A Associação de Futebol do Porto solicitou reforço policial nos jogos do time, mas são inúmeros nas redes sociais os vídeos de episódios de violência envolvendo torcedores ou atletas do Canelas 2010. “São editados de maneira tendenciosa. Nós jogamos com alma porque o futebol nessas divisões sempre foi duro, muito disputado e com contato físico. Isto aqui não é balé nem natação. O que existem são razões políticas”, afirma Madureira, comentando aquilo que ele considera ser um boicote. O Candal, time que tem a maior rivalidade com o Canelas 2010, é o único de seus 13 adversários no torneio que não participou dessa decisão coletiva. Os dois times têm um jogo marcado para 15 de janeiro. “Meu pessoal ficaria envergonhado se os seus dirigentes ficassem com medo”, explica Alberto Riveiro, dirigente do Candal. “Estamos pagando o preço de ter no time Madureira e outros três Super Dragões. Usam isso como desculpa diante do nosso sucesso. Depois dos jogos, os adversários se aproximam dele para tirar selfies com ele”, defende Bruno Canastro, presidente da entidade.

Mas o time liderado por Macaco jogou a sua última partida oficial em 23 de outubro. Desde então, vários acontecimentos se sucederam. Duas vans do Pedrouços, equipe cujos reservas foram agredidos por um enorme contingente durante um jogo, apareceram queimadas. “Se provarem que temos alguma coisa a ver com isso, deixaremos a competição”, afirmou Canastro. Um pedaço do gramado do campo do Grijó também foi queimado. Nos dois casos, foi encontrada uma garrafa com restos de gasolina, mas não há provas quanto aos responsáveis. Nos últimos dias, Macaco divulgou nas redes sociais que ele já pode ser chamado também de “mestre”, pois havia apresentado, com êxito, sua tese no curso de Gestão do Esporte no Instituto Universitário de Maia. No texto, baseado nos Super Dragões, ele defende a possibilidade de se gerarem torcidas para apoiarem os clubes antes, durante e depois dos jogos e a realização de acordos com empresas de transportes públicos para facilitar o deslocamento dos torcedores para os estádios.

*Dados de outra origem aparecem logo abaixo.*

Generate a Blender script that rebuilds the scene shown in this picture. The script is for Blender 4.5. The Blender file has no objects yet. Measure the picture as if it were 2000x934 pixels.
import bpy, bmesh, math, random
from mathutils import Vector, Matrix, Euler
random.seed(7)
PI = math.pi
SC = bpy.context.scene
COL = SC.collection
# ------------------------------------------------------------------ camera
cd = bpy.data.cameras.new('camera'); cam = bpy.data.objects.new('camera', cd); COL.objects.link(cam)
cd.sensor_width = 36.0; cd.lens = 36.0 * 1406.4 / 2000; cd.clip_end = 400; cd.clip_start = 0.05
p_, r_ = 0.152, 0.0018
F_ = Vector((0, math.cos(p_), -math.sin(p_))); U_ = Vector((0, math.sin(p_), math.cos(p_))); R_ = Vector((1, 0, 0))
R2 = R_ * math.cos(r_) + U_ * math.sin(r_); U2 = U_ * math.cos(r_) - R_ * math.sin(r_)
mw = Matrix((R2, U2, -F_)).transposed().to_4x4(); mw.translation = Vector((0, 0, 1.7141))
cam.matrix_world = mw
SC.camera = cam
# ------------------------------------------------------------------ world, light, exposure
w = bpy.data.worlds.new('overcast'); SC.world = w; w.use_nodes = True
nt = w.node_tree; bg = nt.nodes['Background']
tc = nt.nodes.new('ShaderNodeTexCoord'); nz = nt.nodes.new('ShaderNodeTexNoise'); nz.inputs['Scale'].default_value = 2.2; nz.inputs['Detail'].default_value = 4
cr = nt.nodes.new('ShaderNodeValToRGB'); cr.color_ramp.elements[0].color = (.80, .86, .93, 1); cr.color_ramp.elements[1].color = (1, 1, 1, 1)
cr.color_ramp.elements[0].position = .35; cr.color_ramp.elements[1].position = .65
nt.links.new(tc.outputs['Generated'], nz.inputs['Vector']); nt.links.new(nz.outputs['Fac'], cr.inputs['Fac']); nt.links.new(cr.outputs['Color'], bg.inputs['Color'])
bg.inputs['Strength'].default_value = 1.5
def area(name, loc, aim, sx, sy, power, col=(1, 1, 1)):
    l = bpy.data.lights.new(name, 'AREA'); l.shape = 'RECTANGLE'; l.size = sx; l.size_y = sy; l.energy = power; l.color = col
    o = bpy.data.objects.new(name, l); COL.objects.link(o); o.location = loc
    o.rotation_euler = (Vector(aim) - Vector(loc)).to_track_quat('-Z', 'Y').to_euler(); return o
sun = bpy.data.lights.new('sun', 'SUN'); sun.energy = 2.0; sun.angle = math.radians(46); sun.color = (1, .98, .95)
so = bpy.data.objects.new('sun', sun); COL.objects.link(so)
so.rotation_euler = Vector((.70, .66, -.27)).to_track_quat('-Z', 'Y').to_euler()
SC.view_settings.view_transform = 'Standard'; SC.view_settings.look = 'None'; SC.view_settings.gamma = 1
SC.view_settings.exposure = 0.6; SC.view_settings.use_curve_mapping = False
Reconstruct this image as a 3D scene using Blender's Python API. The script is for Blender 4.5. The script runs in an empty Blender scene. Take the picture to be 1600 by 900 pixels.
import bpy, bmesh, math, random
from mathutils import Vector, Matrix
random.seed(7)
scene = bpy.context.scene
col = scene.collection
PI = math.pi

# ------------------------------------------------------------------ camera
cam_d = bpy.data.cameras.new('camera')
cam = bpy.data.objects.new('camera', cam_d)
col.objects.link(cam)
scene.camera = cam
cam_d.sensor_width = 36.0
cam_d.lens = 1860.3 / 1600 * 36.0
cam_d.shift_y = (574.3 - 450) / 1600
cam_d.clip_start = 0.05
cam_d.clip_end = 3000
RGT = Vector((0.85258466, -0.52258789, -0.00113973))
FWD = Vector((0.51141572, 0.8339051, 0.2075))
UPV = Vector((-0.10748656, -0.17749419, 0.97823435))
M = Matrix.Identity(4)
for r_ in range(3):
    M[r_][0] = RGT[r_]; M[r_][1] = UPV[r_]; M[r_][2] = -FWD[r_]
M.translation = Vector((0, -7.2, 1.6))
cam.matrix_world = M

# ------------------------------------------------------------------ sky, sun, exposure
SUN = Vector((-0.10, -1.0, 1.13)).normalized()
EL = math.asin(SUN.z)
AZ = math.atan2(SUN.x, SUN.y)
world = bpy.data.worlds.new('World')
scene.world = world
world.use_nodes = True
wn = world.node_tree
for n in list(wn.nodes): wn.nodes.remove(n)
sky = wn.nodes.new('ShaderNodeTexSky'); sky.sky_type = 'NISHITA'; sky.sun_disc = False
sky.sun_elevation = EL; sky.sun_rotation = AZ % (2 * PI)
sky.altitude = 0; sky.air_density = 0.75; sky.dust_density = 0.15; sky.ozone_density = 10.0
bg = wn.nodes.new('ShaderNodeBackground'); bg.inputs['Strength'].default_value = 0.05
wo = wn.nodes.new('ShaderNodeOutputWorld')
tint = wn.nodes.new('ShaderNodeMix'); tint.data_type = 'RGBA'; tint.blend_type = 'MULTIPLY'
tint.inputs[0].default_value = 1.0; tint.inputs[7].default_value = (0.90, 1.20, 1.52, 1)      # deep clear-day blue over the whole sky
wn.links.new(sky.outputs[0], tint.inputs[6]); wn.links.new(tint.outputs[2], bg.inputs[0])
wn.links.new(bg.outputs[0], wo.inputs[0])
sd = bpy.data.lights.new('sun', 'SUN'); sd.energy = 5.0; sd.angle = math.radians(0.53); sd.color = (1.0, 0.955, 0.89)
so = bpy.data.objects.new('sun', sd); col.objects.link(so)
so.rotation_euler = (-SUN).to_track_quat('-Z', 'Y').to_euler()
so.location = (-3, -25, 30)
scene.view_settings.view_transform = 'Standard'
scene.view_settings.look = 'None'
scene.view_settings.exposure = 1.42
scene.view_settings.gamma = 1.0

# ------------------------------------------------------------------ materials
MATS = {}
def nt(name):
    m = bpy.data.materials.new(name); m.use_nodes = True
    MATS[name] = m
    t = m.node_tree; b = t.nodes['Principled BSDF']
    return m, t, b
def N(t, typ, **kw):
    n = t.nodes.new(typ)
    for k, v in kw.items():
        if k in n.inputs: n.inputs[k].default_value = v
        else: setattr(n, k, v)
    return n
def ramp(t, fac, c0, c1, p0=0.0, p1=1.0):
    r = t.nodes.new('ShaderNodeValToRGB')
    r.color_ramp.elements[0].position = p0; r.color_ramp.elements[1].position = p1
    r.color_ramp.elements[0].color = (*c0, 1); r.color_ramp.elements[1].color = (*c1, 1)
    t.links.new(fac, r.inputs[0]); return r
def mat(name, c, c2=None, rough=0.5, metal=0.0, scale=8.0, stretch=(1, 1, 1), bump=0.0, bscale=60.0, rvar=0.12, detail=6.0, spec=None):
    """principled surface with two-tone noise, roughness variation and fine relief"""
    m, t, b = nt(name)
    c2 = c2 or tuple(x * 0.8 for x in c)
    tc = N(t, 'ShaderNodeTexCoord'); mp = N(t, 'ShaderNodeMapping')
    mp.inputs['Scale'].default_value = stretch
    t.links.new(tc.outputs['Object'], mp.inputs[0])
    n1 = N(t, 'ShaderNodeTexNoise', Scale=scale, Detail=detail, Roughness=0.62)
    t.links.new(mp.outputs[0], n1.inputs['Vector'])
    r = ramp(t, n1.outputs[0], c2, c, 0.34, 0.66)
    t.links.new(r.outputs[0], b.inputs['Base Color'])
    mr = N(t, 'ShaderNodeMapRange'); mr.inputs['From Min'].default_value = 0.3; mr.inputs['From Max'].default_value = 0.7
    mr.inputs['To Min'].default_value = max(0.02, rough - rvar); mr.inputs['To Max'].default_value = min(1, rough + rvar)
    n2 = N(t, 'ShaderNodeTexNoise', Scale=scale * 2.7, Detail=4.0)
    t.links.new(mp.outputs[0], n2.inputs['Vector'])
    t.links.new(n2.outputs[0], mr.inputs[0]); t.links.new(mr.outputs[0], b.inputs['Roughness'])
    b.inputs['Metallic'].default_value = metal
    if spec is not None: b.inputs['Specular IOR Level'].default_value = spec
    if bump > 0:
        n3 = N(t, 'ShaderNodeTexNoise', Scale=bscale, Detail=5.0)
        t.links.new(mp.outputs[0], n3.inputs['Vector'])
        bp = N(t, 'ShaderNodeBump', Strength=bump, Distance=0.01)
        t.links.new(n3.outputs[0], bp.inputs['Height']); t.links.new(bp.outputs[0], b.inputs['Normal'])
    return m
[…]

Com a situação de impasse e em meio a uma discussão nacional, uma publicação sugeriu a realização de uma partida entre um time de jornalistas e o Canelas 2010, chamando-a de “jogo do fair-play”. O governo português, por meio da Secretaria de Estado da Juventude e do Plano Nacional de Ética no Esporte, apoiou a iniciativa da revista Sábado. Como seu representante, Antonio Fidalgo, ex-jogador e técnico, compareceu ao vestiário antes do jogo para discursar para os jogadores, falando sobre valores e respeito. De pé, Milton Ribeiro, treinador do time e amigo de Madureira, observava atento. Nesta semana, soube-se que ele terá de cumprir um ano de suspensão por incitação à violência. Com ele ainda à frente, naquele dia, o Canelas entrou em campo e ganhou dos jornalistas usando uma camisa com a marca de um novo patrocinador e não a da casa de streptease que nela anuncia normalmente.